I have a heavily modified YOOCNC6040 with a 4th axis mounted on the table.
I’m thinking of adding a 1:100 or 1:50 harmonic drive between the Z stage on the Y gantry and the spindle to get a B axis.
Now harmonic drives don’t have a perfectly linear relation between input angle and output angle but instead a very slight sinodial function superimposed on that.
What do you think about my plan, given this issue?
You could add a position feedback sensor to the output and conpletely bypass the nonlinearity of the drive. Or maybe you could take advantage of the ballscrew error compensation available on the machine control software.
I’m not familiar with MACH3 screw mapping feature, but you could machine an adapter to couple the drive to a rotary encoder instead of the spindle just for the experiment, and use something like an Arduino to provide the step signal and count the encoder pulses from the origin. You get the number of encodoer pulses per step, and that should allow you to construct the look up table for the axis. You may even add some extra weight to the axis to account for the missing spindle, and get a more realistic (?) measurement.

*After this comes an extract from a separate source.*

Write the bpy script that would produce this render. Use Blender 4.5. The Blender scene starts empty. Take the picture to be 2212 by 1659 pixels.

@Citrus_CNC That would work. Good idea! Weight should not influence this. The harmonic drive has a 100:1 gear ratio and zero play (half of all teeth engage at any one time). So holding torque should be through the roof.
The 4th axis still has a 1:8 belt drive (I just replaced the NEMA23 motor with a very beefy one to get decent holding torque). If this one works out well, I may replace it with a harmonic drive too.

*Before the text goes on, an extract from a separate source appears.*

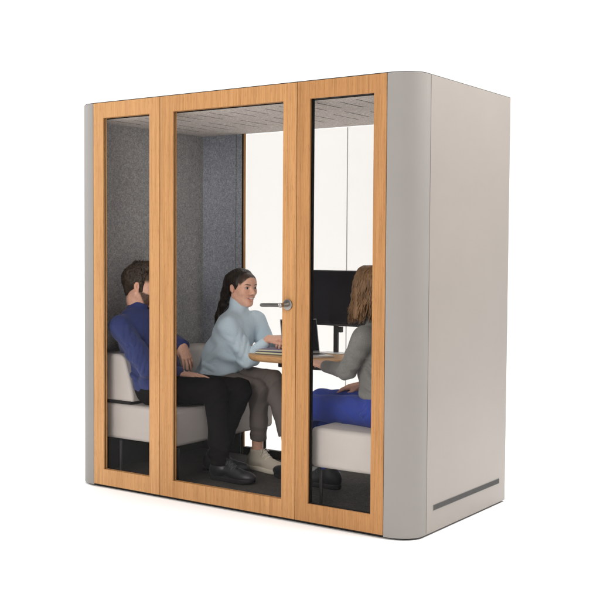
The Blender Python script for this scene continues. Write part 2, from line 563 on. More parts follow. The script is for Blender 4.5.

BTW…it will get an automatic tool changer from USOVO too. I finally found a silent (60dB(A)) compressor that does an 8-10 bar hysteresis to keep an 8 bar minimum for the ATC at all times.
As far as g-code goes I plan to do 3 Axis code in my good old Deskproto, then use cnc-toolkit with the surface normals to determine A and B angles. I got cnc-toolkit running well but not having any kind of tool-size-compensation is a problem. Thus the combination.
No it doesn’t. At least not freeform. It has 2 strategies that follow contours but for organic shapes without contours desiged in Fursion 360 in the first place or detected on import these two are useless.
Also it needs very elaborate machine configurations in a very complex language.
I’m not 100% sure yet it works well at all for machines that have no TCP correction in theirs control software.
I’m using it to machine masters and molds for casting that I currently do using 3D printing (Ultimaker II extended with a ton of added, custom sensors and remote operation) and weeks of plain manual labour to get a perfect surface finish.